A ces impacts directs et localisés au voisinage des sites d’extraction qui suscitent à juste titre l’opposition des riverains, il faut ajouter celui, tout aussi préoccupant, sur les équilibres globaux et notamment sur le climat. En effet, si le gaz méthane peut être considéré comme le moins polluant des combustibles fossiles lors de l’utilisation, le gaz de schiste, du fait du processus d’extraction devient un des combustibles les plus sales. Une étude, dont les premiers résultats ont été présentés au Congrès annuel de l’Union géophysique américaine, fait état d’un taux de fuite dans les puits de l’ordre de 9%.

Or, le méthane est un puissant gaz à effet de serre (23 fois supérieur à celui du CO2).

Des fuites aussi importantes conduisent en conséquence à un bilan global désastreux. Ainsi s’effondre le principal argument d’ordre «écologique» des partisans du gaz de schiste.

Vers une bulle de gaz de schiste

Mais il est un autre argument qui pourrait être décisif dans le chef des éventuels investisseurs. On a constaté en effet un déclin rapide de la production des puits de forage aux Etats-Unis. Celle-ci diminuerait de 70% à 80% après 1 an et ne représenterait plus que 5% à 15% de la production initiale à la fin de la quatrième année d’exploitation. Ceci nécessite de multiplier les forages pour compenser le déclin de production des forages initiaux. La conséquence en est un mitage impressionnant du territoire (plus de 500.000 puits aux Etats-Unis dans 31 Etats) et une croissance importante des coûts(6).

Ce mécanisme auquel il faut ajouter la surévaluation du taux de récupération et la nécessité impérieuse de limiter les impacts négatifs sur l’environnement, peut faire craindre une nouvelle bulle née de l’exagération de tous les paramètres et d’une sous-estimation des contraintes(7).

Tout indique à ce jour que le seul véritable atout du gaz de schiste est sa capacité espérée à postposer de quelques années la fin inexorable des combustibles fossiles. Son principal inconvénient est par là même de retarder l’essor des énergies renouvelables.

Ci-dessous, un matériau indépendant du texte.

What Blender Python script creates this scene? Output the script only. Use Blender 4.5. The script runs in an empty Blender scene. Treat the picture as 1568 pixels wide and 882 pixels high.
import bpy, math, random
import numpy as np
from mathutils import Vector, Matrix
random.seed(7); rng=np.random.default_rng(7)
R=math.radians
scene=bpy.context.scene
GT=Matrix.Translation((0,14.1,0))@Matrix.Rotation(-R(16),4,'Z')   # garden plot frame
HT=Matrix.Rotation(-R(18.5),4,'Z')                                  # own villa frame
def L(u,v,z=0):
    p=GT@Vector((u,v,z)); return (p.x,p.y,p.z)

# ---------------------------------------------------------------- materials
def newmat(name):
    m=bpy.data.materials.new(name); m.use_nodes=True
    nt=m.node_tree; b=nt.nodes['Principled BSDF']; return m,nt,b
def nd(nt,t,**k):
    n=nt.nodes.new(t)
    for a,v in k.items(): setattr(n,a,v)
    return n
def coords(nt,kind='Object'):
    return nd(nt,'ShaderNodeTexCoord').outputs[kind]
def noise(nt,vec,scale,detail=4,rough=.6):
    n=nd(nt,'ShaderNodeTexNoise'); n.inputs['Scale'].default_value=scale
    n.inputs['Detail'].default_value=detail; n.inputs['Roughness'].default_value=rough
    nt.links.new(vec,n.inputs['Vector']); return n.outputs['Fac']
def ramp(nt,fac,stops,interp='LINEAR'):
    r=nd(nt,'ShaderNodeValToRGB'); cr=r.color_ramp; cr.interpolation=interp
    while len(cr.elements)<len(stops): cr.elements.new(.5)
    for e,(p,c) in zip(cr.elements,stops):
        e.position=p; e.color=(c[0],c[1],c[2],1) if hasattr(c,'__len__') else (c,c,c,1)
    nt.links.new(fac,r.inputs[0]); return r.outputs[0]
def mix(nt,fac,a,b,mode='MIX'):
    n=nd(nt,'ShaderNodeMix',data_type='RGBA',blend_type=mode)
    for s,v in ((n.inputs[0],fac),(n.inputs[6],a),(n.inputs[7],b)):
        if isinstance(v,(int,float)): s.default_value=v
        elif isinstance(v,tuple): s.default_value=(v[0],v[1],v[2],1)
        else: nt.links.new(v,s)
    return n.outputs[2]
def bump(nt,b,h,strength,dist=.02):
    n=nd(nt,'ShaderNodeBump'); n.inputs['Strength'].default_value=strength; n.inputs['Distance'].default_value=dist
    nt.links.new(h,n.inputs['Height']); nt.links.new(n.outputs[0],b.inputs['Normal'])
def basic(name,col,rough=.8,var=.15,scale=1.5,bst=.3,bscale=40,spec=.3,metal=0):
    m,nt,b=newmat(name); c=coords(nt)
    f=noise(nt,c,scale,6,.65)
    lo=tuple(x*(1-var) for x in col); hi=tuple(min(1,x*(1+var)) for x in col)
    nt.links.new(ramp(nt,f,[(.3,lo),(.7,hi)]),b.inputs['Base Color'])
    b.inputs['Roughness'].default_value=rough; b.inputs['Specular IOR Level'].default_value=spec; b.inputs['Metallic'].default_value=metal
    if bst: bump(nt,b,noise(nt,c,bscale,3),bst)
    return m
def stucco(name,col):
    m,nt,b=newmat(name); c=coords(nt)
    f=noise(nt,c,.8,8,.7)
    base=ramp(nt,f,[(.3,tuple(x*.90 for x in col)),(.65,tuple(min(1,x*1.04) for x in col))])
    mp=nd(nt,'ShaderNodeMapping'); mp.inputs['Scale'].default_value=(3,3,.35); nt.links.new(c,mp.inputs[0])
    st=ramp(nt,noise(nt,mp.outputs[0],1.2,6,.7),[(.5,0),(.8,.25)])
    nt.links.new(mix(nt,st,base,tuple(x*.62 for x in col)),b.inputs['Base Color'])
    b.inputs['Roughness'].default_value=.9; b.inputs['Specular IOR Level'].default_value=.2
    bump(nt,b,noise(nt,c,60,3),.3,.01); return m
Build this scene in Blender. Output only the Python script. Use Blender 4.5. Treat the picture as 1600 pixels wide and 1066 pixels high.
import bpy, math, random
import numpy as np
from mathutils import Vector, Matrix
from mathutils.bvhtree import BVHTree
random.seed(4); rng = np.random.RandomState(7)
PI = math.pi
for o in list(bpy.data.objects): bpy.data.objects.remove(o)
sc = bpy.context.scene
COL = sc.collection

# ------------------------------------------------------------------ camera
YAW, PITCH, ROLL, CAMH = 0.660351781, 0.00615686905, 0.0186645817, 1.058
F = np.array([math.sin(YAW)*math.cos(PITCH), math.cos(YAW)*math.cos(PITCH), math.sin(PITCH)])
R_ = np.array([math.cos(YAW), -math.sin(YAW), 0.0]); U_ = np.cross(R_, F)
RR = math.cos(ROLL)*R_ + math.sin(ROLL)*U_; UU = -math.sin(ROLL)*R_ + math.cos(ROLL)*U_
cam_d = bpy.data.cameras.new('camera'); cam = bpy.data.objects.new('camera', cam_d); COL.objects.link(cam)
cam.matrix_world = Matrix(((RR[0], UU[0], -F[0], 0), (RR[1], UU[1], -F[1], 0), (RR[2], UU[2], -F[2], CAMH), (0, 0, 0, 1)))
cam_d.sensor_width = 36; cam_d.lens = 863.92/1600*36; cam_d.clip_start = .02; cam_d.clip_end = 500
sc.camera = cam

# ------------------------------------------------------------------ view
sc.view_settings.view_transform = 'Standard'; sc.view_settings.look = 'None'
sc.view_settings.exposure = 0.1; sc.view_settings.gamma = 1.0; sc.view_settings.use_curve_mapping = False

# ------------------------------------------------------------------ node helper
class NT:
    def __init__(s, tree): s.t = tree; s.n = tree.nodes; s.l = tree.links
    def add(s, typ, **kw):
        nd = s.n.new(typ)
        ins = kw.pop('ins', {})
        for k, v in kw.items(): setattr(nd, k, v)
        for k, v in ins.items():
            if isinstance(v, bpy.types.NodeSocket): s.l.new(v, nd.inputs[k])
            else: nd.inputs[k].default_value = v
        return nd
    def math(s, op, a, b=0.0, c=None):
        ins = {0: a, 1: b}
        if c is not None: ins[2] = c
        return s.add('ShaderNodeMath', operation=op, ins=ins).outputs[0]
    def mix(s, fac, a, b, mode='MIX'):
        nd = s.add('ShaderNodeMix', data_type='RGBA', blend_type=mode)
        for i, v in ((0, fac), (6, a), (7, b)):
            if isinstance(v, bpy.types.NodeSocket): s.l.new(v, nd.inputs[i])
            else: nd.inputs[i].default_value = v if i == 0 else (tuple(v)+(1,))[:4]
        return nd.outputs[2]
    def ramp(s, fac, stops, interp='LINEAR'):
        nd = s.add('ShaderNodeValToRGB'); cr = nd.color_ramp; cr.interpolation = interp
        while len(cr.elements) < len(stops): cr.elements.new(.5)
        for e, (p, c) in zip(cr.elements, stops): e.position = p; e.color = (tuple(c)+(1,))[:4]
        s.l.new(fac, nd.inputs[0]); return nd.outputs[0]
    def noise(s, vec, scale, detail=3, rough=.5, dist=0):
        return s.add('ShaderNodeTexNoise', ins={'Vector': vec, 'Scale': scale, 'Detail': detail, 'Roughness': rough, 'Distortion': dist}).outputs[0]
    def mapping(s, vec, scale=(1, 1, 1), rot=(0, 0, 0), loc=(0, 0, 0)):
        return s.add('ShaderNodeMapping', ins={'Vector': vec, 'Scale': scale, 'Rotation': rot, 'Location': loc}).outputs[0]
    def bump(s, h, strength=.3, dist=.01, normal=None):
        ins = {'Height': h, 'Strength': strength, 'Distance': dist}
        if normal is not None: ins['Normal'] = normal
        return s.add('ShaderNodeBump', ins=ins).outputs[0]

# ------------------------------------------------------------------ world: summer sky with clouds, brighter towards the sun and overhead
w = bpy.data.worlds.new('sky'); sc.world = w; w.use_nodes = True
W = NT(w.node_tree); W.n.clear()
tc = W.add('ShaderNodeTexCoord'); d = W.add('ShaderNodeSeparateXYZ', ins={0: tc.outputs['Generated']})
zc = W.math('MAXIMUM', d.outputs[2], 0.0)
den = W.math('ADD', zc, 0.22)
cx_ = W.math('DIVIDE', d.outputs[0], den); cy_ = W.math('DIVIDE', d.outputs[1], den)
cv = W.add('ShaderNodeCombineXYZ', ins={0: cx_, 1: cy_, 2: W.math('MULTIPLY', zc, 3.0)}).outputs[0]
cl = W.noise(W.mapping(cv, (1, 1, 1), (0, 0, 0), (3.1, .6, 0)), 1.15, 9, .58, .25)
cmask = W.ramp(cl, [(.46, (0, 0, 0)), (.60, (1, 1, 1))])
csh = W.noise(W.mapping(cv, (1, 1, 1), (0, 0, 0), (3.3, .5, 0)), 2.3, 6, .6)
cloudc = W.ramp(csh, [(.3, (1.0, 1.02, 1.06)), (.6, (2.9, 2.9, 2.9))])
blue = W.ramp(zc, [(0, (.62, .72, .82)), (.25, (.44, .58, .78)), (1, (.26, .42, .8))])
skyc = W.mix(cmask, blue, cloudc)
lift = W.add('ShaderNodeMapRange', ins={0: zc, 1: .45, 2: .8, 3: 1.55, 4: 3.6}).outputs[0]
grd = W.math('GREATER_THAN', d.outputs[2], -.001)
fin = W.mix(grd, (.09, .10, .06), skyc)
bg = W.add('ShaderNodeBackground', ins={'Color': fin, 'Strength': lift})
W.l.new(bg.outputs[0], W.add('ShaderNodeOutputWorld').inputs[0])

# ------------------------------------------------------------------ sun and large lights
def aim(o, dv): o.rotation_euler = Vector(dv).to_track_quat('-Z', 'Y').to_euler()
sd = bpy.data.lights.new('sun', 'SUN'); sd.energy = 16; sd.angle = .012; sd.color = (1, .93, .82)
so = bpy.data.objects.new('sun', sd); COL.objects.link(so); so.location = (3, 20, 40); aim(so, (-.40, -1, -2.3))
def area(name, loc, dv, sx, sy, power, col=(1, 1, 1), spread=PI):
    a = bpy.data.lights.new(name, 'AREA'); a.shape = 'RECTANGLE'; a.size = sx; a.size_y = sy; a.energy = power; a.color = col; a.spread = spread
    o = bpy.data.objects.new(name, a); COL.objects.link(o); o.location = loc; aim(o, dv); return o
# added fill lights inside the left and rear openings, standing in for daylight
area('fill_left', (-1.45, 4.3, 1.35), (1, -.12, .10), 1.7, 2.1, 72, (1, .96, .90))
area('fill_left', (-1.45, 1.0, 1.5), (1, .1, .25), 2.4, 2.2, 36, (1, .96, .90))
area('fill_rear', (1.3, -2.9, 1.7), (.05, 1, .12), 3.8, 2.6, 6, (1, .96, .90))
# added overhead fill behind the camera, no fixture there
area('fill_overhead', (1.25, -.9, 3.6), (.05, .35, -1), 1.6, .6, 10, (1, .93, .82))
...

La fuite en avant pratiquée aux Etats-Unis avec tambours et trompettes doit être considérée comme l’ultime soubresaut d’une «civilisation» moribonde. Il serait irréaliste et dangereux de s’en inspirer.

Paul Lannoye

Notes et références
  1. World energy outlook; special report on unconventional gas; AIEA, 2012.
  2. Courier international; n° 1153, décembre 2012.
  3. Le Monde: Londres relance l’extraction du gaz de schiste; 15 décembre 2012.
  4. Ivan Pearson et al: Unconventional gas: potential energy market impacts in the European Union; JRC Scientific and policy reports; 2012.
  5. AEA et al; Report for the European Commission; DG environment; 10 août 2012.
  6. Centre d’analyse stratégique; note d’analyse; n° 215, mars 2011.
  7. B.Thévard: L’Europe face au pic pétrolier; étude commandée par le groupe des Verts/ALE au Parlement européen.